The totality of the circumstances analysis of § 707(b)(3)(B) is a fact sensitive and fact intensive inquiry. To successfully challenge particular expenses, the U.S. Trustee must prove that they are not actual, reasonable or necessary, and to answer those questions the court needs to know more than just how much the challenged expenses may be. The court must have something against which they can be measured. The evidence should also indicate what the expense is for, whether there are alternatives to it and how much those alternatives may cost. Only then can we determine whether the expenses are appropriate; whether they are reasonable and necessary. There is also a more fundamental question that needs to be addressed: "Reasonable and necessary to what?" Meeting the debtor's present needs? Upcoming vacation plans? Long term financial goals? Peace in the Middle East? An expense that is reasonably necessary for one purpose may be completely irrelevant to another. You need to know where you are going before you can figure out how to get there; so how that fundamental question is answered will have a significant impact on the analysis that follows.

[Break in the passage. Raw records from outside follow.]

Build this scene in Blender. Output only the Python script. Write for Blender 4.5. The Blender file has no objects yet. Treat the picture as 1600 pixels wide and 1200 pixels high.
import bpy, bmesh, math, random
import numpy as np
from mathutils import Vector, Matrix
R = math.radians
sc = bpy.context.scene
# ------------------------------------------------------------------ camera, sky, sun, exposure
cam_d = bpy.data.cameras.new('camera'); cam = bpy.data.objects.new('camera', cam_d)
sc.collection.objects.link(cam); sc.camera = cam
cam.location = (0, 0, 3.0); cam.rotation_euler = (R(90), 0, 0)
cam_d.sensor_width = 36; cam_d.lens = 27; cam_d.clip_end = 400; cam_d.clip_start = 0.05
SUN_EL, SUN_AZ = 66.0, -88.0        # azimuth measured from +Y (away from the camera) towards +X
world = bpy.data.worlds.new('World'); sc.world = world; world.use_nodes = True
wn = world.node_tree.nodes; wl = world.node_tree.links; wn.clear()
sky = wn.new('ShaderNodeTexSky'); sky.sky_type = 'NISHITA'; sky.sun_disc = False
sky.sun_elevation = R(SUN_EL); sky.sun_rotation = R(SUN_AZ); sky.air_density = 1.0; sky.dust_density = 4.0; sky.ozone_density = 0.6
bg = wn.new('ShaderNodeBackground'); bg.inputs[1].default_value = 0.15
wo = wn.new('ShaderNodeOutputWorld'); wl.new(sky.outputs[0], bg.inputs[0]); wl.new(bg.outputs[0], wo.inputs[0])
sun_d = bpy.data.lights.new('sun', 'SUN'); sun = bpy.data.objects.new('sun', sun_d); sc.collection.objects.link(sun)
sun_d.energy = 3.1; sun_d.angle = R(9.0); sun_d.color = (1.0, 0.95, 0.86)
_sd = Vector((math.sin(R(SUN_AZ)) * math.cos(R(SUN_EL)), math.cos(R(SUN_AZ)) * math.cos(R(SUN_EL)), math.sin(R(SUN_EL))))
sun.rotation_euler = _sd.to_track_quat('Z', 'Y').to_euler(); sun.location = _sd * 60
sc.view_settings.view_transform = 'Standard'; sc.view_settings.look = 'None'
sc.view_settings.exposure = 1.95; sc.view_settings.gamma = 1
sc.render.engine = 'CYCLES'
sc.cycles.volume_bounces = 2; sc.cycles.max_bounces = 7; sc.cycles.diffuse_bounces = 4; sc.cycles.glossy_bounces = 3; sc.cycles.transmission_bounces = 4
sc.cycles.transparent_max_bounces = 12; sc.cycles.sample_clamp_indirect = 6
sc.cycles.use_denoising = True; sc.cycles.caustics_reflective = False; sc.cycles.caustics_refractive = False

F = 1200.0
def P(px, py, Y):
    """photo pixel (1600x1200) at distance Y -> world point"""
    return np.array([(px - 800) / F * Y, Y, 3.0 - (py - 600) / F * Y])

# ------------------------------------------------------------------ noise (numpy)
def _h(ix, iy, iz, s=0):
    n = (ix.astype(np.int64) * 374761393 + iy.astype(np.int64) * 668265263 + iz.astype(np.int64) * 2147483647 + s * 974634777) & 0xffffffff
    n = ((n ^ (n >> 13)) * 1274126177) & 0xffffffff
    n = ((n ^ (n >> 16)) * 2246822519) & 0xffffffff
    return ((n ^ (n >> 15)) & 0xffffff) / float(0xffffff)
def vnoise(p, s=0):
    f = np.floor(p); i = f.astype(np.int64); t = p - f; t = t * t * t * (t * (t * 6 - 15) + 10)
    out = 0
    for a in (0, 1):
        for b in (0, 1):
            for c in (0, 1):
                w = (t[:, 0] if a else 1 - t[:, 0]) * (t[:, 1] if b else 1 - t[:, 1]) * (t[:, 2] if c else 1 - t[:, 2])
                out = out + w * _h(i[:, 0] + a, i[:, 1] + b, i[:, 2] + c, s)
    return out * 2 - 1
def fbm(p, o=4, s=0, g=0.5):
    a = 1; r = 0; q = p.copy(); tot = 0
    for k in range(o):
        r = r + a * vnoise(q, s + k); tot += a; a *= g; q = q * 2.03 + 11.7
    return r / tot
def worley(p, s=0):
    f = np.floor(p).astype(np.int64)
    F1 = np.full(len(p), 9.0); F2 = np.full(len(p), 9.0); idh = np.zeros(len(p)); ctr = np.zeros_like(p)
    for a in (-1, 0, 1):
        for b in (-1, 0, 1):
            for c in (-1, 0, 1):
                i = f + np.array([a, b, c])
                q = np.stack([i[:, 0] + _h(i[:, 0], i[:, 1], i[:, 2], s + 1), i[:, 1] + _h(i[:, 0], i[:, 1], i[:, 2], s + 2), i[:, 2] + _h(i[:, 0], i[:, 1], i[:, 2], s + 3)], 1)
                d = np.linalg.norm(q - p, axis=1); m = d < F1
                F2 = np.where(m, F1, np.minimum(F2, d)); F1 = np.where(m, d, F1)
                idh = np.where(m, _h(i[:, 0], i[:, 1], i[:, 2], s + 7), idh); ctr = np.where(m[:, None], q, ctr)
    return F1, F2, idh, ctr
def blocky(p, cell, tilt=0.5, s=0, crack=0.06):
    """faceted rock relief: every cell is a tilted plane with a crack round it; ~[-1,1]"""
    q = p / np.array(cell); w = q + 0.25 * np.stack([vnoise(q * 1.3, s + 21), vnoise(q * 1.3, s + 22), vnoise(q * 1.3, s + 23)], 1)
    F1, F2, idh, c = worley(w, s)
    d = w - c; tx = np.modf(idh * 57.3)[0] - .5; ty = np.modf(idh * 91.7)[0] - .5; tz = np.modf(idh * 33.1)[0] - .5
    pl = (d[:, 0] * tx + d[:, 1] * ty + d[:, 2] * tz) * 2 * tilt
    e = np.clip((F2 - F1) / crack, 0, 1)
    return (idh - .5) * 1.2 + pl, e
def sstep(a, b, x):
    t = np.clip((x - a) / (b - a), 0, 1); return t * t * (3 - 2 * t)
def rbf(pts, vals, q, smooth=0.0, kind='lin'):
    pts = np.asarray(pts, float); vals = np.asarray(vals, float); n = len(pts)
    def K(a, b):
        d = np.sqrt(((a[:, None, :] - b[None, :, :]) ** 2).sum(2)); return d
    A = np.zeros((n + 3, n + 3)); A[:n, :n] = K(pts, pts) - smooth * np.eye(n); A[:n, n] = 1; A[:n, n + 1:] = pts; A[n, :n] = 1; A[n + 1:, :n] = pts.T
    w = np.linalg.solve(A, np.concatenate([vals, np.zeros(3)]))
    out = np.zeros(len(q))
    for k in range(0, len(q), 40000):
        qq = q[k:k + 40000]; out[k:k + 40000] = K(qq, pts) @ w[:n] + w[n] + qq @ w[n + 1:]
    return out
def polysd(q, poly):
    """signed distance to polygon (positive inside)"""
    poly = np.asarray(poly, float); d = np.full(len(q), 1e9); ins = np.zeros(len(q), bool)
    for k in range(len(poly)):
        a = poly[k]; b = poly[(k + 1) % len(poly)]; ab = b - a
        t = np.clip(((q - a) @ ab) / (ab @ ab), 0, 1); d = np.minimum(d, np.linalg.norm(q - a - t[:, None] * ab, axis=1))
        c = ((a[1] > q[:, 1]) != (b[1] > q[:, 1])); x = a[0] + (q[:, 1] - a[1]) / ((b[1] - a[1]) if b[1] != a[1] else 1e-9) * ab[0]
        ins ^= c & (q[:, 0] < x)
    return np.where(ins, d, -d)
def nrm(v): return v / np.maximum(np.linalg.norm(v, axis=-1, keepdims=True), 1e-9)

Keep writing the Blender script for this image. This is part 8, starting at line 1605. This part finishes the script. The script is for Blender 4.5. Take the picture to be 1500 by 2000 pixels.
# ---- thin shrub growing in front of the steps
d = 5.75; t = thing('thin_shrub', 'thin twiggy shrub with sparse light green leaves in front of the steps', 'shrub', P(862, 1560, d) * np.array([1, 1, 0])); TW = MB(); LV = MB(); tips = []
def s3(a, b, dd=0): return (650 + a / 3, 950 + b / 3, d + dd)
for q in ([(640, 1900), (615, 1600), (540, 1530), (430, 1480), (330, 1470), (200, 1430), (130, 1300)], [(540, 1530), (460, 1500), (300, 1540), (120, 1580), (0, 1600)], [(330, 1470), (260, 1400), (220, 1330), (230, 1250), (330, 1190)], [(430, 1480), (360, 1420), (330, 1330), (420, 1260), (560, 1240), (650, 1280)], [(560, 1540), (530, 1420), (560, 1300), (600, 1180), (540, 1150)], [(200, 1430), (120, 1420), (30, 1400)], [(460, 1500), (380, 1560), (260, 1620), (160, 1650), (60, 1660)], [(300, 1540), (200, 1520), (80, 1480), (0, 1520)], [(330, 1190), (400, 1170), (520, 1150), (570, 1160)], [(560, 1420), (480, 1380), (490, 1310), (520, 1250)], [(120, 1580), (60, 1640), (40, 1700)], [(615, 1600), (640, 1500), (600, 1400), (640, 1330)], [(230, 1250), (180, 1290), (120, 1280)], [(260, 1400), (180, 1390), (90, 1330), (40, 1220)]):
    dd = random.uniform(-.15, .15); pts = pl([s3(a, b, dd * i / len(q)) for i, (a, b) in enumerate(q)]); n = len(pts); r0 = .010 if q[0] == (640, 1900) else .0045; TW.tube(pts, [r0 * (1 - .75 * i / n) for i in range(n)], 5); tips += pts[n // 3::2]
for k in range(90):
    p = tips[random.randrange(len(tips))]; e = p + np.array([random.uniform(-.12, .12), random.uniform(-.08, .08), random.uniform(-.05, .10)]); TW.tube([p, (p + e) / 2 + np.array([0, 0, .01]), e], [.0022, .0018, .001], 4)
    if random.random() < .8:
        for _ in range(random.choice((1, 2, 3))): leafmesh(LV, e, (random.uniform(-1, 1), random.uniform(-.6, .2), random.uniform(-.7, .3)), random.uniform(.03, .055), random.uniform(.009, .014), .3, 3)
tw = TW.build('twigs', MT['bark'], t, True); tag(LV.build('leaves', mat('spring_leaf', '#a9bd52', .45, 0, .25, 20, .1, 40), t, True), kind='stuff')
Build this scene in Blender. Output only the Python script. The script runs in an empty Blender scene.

The facts the court has been given regarding the challenged expenses are not
So, operating on what the stipulated facts do indicate, we know that, after the $826 car loan is fully paid, the debtor will have $200 per month available to pay unsecured creditors. While we may suspect that the other expenses in question (cell phone, cable/phone and 401(k) contribution) are high, those suspicions are not evidence and should not be substituted for competent evidence of their reasonable necessity; as a result, the U.S. Trustee has failed to prove that they are not reasonable or necessary. Nonetheless, the $200 per month that will soon become available is more than what is needed to pay unsecured creditors at least 25% of their claims and that ability, without more, is sufficient to make this case an abuse of chapter 7.
The U.S. Trustee's motion will be GRANTED and this case will be DISMISSED without further notice or hearing, unless, within fourteen days of this date, the debtor voluntarily converts to chapter 13.